Rows from a 3D scene dataset
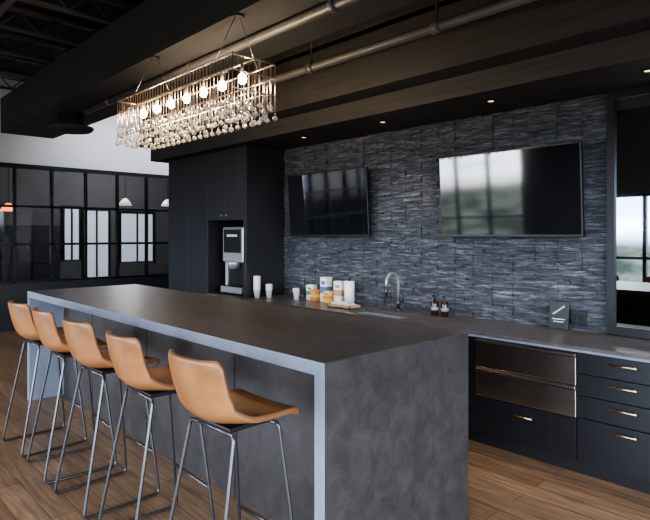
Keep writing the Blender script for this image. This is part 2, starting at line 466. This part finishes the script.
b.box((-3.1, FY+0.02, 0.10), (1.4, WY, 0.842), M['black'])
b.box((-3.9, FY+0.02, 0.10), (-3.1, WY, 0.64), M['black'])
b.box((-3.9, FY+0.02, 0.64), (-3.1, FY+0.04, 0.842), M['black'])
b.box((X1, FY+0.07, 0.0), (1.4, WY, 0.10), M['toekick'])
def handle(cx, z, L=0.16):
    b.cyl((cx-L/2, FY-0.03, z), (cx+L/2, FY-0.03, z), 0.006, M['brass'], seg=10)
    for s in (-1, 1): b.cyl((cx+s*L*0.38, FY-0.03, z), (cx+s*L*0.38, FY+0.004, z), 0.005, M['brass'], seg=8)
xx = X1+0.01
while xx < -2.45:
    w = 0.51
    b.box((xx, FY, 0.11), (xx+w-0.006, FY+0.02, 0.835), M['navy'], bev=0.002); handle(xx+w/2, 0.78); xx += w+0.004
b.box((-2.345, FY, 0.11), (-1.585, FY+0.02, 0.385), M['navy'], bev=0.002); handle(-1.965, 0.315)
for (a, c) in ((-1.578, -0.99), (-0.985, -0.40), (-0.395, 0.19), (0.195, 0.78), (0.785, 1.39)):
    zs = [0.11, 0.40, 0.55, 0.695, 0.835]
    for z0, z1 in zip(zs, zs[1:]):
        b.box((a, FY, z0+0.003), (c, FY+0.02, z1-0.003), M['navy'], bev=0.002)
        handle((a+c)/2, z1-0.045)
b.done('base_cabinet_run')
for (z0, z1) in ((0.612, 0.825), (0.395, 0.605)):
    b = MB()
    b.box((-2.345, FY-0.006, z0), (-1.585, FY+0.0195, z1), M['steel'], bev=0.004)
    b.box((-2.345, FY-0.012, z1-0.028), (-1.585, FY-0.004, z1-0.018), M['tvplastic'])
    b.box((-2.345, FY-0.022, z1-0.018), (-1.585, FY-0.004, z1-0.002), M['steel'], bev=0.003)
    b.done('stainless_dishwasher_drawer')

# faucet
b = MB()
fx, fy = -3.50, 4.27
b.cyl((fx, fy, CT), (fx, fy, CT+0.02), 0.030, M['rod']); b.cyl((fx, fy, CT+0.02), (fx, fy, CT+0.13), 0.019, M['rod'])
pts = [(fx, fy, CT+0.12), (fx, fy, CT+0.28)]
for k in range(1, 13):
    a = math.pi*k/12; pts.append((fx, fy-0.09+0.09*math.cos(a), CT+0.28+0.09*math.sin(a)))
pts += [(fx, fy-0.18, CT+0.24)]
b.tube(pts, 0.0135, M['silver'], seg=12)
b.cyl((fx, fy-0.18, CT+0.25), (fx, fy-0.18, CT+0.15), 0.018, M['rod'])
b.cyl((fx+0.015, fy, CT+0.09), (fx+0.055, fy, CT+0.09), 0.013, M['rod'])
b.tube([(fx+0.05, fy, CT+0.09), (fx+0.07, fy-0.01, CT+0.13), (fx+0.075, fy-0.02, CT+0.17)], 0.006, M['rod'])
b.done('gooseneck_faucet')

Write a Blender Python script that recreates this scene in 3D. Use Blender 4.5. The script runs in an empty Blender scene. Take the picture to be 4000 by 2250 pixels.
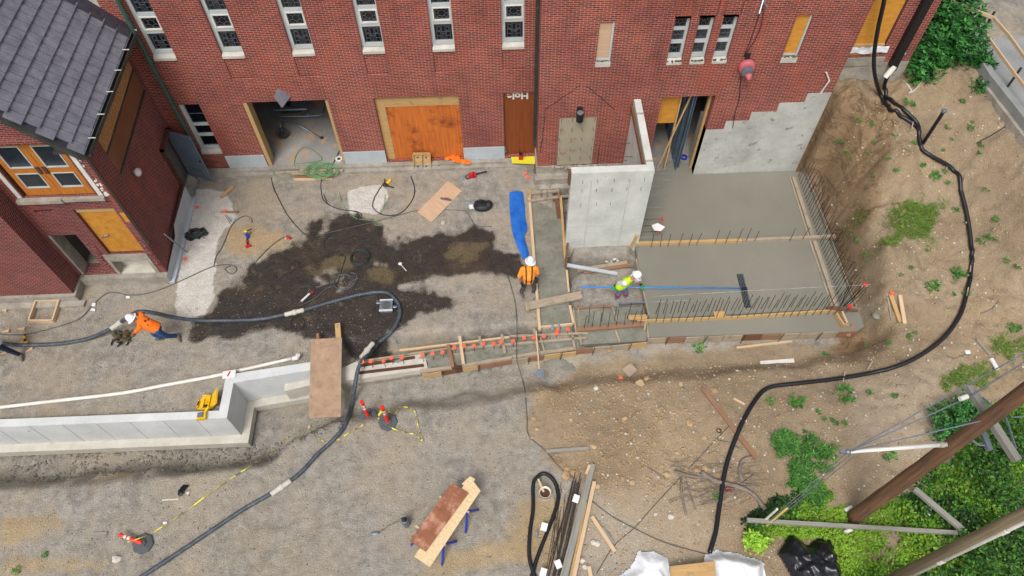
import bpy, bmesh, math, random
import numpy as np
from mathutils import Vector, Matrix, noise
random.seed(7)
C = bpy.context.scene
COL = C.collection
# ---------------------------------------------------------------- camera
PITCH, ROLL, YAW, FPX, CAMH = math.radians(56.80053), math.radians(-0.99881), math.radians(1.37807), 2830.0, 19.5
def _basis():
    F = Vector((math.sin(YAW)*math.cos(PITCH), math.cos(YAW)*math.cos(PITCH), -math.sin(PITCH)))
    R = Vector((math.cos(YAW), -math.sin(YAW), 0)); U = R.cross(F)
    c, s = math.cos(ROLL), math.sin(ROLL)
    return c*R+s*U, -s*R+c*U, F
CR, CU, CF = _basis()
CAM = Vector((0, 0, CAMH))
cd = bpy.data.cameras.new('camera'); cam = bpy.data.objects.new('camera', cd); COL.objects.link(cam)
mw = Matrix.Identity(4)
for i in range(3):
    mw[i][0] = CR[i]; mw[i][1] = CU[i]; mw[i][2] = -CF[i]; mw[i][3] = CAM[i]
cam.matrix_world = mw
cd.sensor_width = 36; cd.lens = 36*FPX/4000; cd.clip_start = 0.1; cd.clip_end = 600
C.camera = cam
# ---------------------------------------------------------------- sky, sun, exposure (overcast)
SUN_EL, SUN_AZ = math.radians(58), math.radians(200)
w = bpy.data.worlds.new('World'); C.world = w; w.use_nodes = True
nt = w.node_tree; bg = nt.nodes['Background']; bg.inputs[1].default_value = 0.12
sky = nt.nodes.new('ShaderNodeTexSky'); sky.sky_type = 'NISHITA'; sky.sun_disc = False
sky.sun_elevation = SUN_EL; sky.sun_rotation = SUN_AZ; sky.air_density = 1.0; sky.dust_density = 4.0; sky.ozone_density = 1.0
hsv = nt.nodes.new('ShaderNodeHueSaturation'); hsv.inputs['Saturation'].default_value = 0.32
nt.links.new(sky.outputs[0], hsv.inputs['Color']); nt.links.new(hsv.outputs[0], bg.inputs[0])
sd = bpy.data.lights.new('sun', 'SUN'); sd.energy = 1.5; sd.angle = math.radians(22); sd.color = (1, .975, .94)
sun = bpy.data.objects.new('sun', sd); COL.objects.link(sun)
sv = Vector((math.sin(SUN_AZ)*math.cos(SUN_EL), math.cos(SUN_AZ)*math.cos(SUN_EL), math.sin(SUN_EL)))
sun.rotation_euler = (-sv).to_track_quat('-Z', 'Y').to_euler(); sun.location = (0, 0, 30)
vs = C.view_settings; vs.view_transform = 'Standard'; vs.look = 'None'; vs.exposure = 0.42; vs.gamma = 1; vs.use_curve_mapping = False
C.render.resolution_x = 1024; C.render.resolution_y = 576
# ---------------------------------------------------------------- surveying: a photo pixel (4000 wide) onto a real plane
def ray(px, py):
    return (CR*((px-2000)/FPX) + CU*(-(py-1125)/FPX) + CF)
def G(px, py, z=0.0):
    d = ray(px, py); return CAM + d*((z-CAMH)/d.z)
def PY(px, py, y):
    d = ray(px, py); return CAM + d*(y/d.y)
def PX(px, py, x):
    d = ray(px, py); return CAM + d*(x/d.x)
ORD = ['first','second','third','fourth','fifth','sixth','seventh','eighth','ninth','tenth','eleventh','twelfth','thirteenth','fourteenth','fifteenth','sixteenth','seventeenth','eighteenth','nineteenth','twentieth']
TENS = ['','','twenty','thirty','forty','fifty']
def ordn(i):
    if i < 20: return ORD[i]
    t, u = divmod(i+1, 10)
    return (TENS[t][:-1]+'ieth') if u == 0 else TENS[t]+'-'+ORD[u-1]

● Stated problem
Copy the data character for character, but drop all pictures from the copy.

● Answer for this exercise
Keep writing the Blender script for this image. This is part 2, starting at line 466. This part finishes the script.
b.box((-3.1, FY+0.02, 0.10), (1.4, WY, 0.842), M['black'])
b.box((-3.9, FY+0.02, 0.10), (-3.1, WY, 0.64), M['black'])
b.box((-3.9, FY+0.02, 0.64), (-3.1, FY+0.04, 0.842), M['black'])
b.box((X1, FY+0.07, 0.0), (1.4, WY, 0.10), M['toekick'])
def handle(cx, z, L=0.16):
    b.cyl((cx-L/2, FY-0.03, z), (cx+L/2, FY-0.03, z), 0.006, M['brass'], seg=10)
    for s in (-1, 1): b.cyl((cx+s*L*0.38, FY-0.03, z), (cx+s*L*0.38, FY+0.004, z), 0.005, M['brass'], seg=8)
xx = X1+0.01
while xx < -2.45:
    w = 0.51
    b.box((xx, FY, 0.11), (xx+w-0.006, FY+0.02, 0.835), M['navy'], bev=0.002); handle(xx+w/2, 0.78); xx += w+0.004
b.box((-2.345, FY, 0.11), (-1.585, FY+0.02, 0.385), M['navy'], bev=0.002); handle(-1.965, 0.315)
for (a, c) in ((-1.578, -0.99), (-0.985, -0.40), (-0.395, 0.19), (0.195, 0.78), (0.785, 1.39)):
    zs = [0.11, 0.40, 0.55, 0.695, 0.835]
    for z0, z1 in zip(zs, zs[1:]):
        b.box((a, FY, z0+0.003), (c, FY+0.02, z1-0.003), M['navy'], bev=0.002)
        handle((a+c)/2, z1-0.045)
b.done('base_cabinet_run')
for (z0, z1) in ((0.612, 0.825), (0.395, 0.605)):
    b = MB()
    b.box((-2.345, FY-0.006, z0), (-1.585, FY+0.0195, z1), M['steel'], bev=0.004)
    b.box((-2.345, FY-0.012, z1-0.028), (-1.585, FY-0.004, z1-0.018), M['tvplastic'])
    b.box((-2.345, FY-0.022, z1-0.018), (-1.585, FY-0.004, z1-0.002), M['steel'], bev=0.003)
    b.done('stainless_dishwasher_drawer')

# faucet
b = MB()
fx, fy = -3.50, 4.27
b.cyl((fx, fy, CT), (fx, fy, CT+0.02), 0.030, M['rod']); b.cyl((fx, fy, CT+0.02), (fx, fy, CT+0.13), 0.019, M['rod'])
pts = [(fx, fy, CT+0.12), (fx, fy, CT+0.28)]
for k in range(1, 13):
    a = math.pi*k/12; pts.append((fx, fy-0.09+0.09*math.cos(a), CT+0.28+0.09*math.sin(a)))
pts += [(fx, fy-0.18, CT+0.24)]
b.tube(pts, 0.0135, M['silver'], seg=12)
b.cyl((fx, fy-0.18, CT+0.25), (fx, fy-0.18, CT+0.15), 0.018, M['rod'])
b.cyl((fx+0.015, fy, CT+0.09), (fx+0.055, fy, CT+0.09), 0.013, M['rod'])
b.tube([(fx+0.05, fy, CT+0.09), (fx+0.07, fy-0.01, CT+0.13), (fx+0.075, fy-0.02, CT+0.17)], 0.006, M['rod'])
b.done('gooseneck_faucet')

Write a Blender Python script that recreates this scene in 3D. Use Blender 4.5. The script runs in an empty Blender scene. Take the picture to be 4000 by 2250 pixels.
import bpy, bmesh, math, random
import numpy as np
from mathutils import Vector, Matrix, noise
random.seed(7)
C = bpy.context.scene
COL = C.collection
# ---------------------------------------------------------------- camera
PITCH, ROLL, YAW, FPX, CAMH = math.radians(56.80053), math.radians(-0.99881), math.radians(1.37807), 2830.0, 19.5
def _basis():
    F = Vector((math.sin(YAW)*math.cos(PITCH), math.cos(YAW)*math.cos(PITCH), -math.sin(PITCH)))
    R = Vector((math.cos(YAW), -math.sin(YAW), 0)); U = R.cross(F)
    c, s = math.cos(ROLL), math.sin(ROLL)
    return c*R+s*U, -s*R+c*U, F
CR, CU, CF = _basis()
CAM = Vector((0, 0, CAMH))
cd = bpy.data.cameras.new('camera'); cam = bpy.data.objects.new('camera', cd); COL.objects.link(cam)
mw = Matrix.Identity(4)
for i in range(3):
    mw[i][0] = CR[i]; mw[i][1] = CU[i]; mw[i][2] = -CF[i]; mw[i][3] = CAM[i]
cam.matrix_world = mw
cd.sensor_width = 36; cd.lens = 36*FPX/4000; cd.clip_start = 0.1; cd.clip_end = 600
C.camera = cam
# ---------------------------------------------------------------- sky, sun, exposure (overcast)
SUN_EL, SUN_AZ = math.radians(58), math.radians(200)
w = bpy.data.worlds.new('World'); C.world = w; w.use_nodes = True
nt = w.node_tree; bg = nt.nodes['Background']; bg.inputs[1].default_value = 0.12
sky = nt.nodes.new('ShaderNodeTexSky'); sky.sky_type = 'NISHITA'; sky.sun_disc = False
sky.sun_elevation = SUN_EL; sky.sun_rotation = SUN_AZ; sky.air_density = 1.0; sky.dust_density = 4.0; sky.ozone_density = 1.0
hsv = nt.nodes.new('ShaderNodeHueSaturation'); hsv.inputs['Saturation'].default_value = 0.32
nt.links.new(sky.outputs[0], hsv.inputs['Color']); nt.links.new(hsv.outputs[0], bg.inputs[0])
sd = bpy.data.lights.new('sun', 'SUN'); sd.energy = 1.5; sd.angle = math.radians(22); sd.color = (1, .975, .94)
sun = bpy.data.objects.new('sun', sd); COL.objects.link(sun)
sv = Vector((math.sin(SUN_AZ)*math.cos(SUN_EL), math.cos(SUN_AZ)*math.cos(SUN_EL), math.sin(SUN_EL)))
sun.rotation_euler = (-sv).to_track_quat('-Z', 'Y').to_euler(); sun.location = (0, 0, 30)
vs = C.view_settings; vs.view_transform = 'Standard'; vs.look = 'None'; vs.exposure = 0.42; vs.gamma = 1; vs.use_curve_mapping = False
C.render.resolution_x = 1024; C.render.resolution_y = 576
# ---------------------------------------------------------------- surveying: a photo pixel (4000 wide) onto a real plane
def ray(px, py):
    return (CR*((px-2000)/FPX) + CU*(-(py-1125)/FPX) + CF)
def G(px, py, z=0.0):
    d = ray(px, py); return CAM + d*((z-CAMH)/d.z)
def PY(px, py, y):
    d = ray(px, py); return CAM + d*(y/d.y)
def PX(px, py, x):
    d = ray(px, py); return CAM + d*(x/d.x)
ORD = ['first','second','third','fourth','fifth','sixth','seventh','eighth','ninth','tenth','eleventh','twelfth','thirteenth','fourteenth','fifteenth','sixteenth','seventeenth','eighteenth','nineteenth','twentieth']
TENS = ['','','twenty','thirty','forty','fifty']
def ordn(i):
    if i < 20: return ORD[i]
    t, u = divmod(i+1, 10)
    return (TENS[t][:-1]+'ieth') if u == 0 else TENS[t]+'-'+ORD[u-1]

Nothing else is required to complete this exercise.